REPUBLIKA.CO.ID, BAGRAM -- Mantan tahanan Hajimumin Hamzah mengungkapkan penyiksaan yang pernah terlupakan di Penjara Bagram. Dia ditahan di tempat itu pada 2017 hingga jatuhnya Kabul membuatnya bisa melarikan diri.
"Mereka biasa mengikat kami ke kursi ini, tangan dan kaki kami, lalu menyetrum kami. Kadang-kadang mereka menggunakannya untuk pemukulan juga," kata Hamza ketika mengunjungi penjara tersebut dikutip dari Aljazirah.
Amerika Serikat (AS) mendirikan Fasilitas Penahanan Parwan yang dikenal sebagai Bagram atau Guantanamo Afghanistan pada akhir tahun 2001. Tempat penahanan ini untuk menampung para milisi bersenjata setelah Taliban melancarkan pemberontakan menyusul pemecatannya dari kekuasaan dalam invasi militer.
Fasilitas yang terletak di dalam pangkalan udara Bagram di provinsi Parwan dimaksudkan untuk sementara. Namun ternyata sebaliknya dengan menampung lebih dari 5.000 tahanan.
Pada 2002, setelah kematian dua tahanan Afghanistan dalam tahanan, pusat itu berada di bawah pengawasan. Tujuh tentara AS menghadapi dakwaan. Namun, pelecehan bagaimanapun terus berlanjut dan segera menjadi bagian dari buku pegangan Bagram.
Hamzah mengingat lebih dari sekedar sengatan listrik yang diterimanya dalam tahanan. Menggantung terbalik selama berjam-jam, air dan gas air mata dilemparkan ke tahanan yang sedang tidur dari jeruji di langit-langit sel. Kurung dalam sel kecil tanpa jendela selama berminggu-minggu atau berbulan-bulan tanpa lampu atau bola lampu yang menyala 24/7.

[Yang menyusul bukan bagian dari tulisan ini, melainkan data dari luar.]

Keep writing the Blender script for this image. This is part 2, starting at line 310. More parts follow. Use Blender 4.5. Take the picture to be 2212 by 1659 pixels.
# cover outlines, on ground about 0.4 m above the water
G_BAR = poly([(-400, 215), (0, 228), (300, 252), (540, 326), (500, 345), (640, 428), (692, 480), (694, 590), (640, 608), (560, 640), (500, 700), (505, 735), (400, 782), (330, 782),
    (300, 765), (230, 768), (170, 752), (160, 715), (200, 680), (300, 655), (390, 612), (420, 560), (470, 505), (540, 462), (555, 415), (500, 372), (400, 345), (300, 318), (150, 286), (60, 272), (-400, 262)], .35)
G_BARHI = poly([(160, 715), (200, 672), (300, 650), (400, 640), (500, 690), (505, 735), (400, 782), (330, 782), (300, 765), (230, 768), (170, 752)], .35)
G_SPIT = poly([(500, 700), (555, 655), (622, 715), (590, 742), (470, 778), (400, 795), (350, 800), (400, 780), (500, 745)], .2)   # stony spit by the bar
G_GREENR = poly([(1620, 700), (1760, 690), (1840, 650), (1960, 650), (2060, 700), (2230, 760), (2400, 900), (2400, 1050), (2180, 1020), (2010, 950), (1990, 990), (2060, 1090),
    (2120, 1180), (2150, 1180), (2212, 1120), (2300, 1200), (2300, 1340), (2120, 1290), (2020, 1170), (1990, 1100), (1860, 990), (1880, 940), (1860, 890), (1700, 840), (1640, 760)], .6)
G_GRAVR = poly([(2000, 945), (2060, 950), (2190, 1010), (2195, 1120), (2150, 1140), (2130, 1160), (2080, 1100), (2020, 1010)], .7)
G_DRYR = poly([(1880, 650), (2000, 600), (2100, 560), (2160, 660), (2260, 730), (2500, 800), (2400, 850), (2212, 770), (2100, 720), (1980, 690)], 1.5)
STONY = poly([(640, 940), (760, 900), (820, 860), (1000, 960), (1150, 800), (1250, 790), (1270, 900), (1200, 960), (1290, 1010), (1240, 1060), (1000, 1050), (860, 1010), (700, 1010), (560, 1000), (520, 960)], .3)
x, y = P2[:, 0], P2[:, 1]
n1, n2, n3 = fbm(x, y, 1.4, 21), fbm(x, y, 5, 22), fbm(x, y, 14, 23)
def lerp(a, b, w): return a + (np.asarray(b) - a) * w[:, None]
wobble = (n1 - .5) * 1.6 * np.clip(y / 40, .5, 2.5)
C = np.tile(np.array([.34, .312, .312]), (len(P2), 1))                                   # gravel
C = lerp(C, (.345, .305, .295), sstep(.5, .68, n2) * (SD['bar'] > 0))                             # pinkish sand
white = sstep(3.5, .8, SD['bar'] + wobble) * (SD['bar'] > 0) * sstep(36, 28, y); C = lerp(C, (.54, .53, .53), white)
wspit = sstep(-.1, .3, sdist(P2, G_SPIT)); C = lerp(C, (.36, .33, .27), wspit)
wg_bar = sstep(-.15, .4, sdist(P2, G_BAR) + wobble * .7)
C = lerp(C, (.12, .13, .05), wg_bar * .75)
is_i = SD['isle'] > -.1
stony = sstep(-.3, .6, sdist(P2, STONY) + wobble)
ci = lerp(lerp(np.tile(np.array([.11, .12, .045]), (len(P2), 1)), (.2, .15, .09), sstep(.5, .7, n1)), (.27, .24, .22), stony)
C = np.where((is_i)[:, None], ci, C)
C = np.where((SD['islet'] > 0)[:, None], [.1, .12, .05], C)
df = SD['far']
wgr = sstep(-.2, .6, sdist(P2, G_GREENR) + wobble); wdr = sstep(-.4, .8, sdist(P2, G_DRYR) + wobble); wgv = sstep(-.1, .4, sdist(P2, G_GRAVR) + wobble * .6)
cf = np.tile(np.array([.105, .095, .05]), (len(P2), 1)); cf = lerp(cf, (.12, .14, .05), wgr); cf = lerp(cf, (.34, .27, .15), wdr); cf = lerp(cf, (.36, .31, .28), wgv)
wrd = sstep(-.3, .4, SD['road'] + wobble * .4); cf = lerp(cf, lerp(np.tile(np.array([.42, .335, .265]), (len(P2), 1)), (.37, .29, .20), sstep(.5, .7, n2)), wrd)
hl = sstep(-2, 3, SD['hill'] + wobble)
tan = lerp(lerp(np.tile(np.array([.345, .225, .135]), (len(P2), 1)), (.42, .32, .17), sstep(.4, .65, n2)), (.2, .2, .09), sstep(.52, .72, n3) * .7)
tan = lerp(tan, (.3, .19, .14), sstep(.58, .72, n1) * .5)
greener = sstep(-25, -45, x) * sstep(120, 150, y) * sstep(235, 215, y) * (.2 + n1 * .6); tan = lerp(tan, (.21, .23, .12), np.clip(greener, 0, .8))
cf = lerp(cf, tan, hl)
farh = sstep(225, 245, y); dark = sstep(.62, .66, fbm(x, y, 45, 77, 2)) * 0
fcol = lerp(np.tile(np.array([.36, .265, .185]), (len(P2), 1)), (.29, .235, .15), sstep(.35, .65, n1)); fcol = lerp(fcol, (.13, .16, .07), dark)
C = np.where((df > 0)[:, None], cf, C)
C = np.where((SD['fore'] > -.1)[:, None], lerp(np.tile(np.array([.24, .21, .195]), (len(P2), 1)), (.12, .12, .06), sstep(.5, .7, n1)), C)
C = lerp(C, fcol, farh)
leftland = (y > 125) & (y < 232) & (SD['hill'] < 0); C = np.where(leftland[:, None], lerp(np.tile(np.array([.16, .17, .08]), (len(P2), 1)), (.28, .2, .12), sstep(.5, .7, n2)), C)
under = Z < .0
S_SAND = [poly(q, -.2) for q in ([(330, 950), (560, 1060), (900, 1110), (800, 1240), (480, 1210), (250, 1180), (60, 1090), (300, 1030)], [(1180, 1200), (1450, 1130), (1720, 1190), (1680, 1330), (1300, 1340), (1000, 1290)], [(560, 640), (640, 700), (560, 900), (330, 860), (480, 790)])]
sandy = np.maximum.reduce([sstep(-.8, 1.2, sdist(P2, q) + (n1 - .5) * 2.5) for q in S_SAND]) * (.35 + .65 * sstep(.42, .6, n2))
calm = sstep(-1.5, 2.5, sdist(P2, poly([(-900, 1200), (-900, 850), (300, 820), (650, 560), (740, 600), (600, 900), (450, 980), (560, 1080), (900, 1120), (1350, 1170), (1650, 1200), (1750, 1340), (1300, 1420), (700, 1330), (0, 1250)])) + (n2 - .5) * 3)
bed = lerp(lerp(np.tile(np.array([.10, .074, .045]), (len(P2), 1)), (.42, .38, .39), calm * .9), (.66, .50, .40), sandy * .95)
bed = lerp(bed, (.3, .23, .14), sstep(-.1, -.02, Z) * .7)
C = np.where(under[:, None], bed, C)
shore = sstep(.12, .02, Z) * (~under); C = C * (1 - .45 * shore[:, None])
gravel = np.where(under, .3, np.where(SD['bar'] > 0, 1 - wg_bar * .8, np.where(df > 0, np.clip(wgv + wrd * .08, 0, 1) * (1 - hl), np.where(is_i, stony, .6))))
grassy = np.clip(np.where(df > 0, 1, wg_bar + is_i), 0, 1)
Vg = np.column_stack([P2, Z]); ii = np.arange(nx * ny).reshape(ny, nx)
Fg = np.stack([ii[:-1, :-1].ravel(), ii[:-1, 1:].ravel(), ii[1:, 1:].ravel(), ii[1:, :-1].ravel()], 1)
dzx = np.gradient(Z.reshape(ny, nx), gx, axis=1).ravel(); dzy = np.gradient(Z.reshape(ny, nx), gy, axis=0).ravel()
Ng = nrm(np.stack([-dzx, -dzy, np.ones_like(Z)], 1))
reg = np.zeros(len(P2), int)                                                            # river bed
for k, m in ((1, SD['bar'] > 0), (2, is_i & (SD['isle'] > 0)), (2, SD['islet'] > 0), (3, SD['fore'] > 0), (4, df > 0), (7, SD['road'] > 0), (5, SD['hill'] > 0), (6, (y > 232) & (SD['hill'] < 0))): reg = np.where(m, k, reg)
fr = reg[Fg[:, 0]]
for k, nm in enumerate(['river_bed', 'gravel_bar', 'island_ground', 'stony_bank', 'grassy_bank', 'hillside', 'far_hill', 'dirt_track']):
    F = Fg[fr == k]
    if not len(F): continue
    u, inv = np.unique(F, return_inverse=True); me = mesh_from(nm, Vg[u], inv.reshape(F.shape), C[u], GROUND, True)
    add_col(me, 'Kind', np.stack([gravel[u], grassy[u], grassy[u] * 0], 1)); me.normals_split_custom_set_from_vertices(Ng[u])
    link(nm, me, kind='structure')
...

"Ada banyak bentuk penyiksaan yang berbeda, termasuk pelecehan seksual. Mereka menggunakan gawai untuk membuat kita tidak menjadi laki-laki,” kata Hamzah tanpa memberikan rincian.
"Secara psikologis sulit bagi saya untuk mengingat semua yang terjadi. Penyiksaan sebagian besar dilakukan oleh orang Afghanistan, terkadang orang Amerika. Tapi pesanan datang dari AS," ujar Hamzah.
Hamzah bergabung dengan Taliban pada usia 16 tahun setelah invasi AS. Di matanya, AS adalah penjajah yang menduduki tanahnya. Dia melihat berperang melawan mereka sebagai tugasnya sebagai seorang Muslim dan warga Afghanistan. Dia akan diberikan pelatihan dalam pembuatan bom dan IED setelah kelasnya di departemen pertanian di Kabul University.
"Delapan puluh lima persen orang di Bagram adalah Taliban, sisanya adalah anggota Daesh [ISIS]. Ketika pasukan Amerika dan Afghanistan melakukan operasi mereka dan tidak dapat menemukan Talib, mereka akan menangkap orang-orang yang tidak bersalah. Beberapa dari mereka ditahan di sini selama bertahun-tahun sebelum dibebaskan karena kurangnya bukti,” kata Hamza.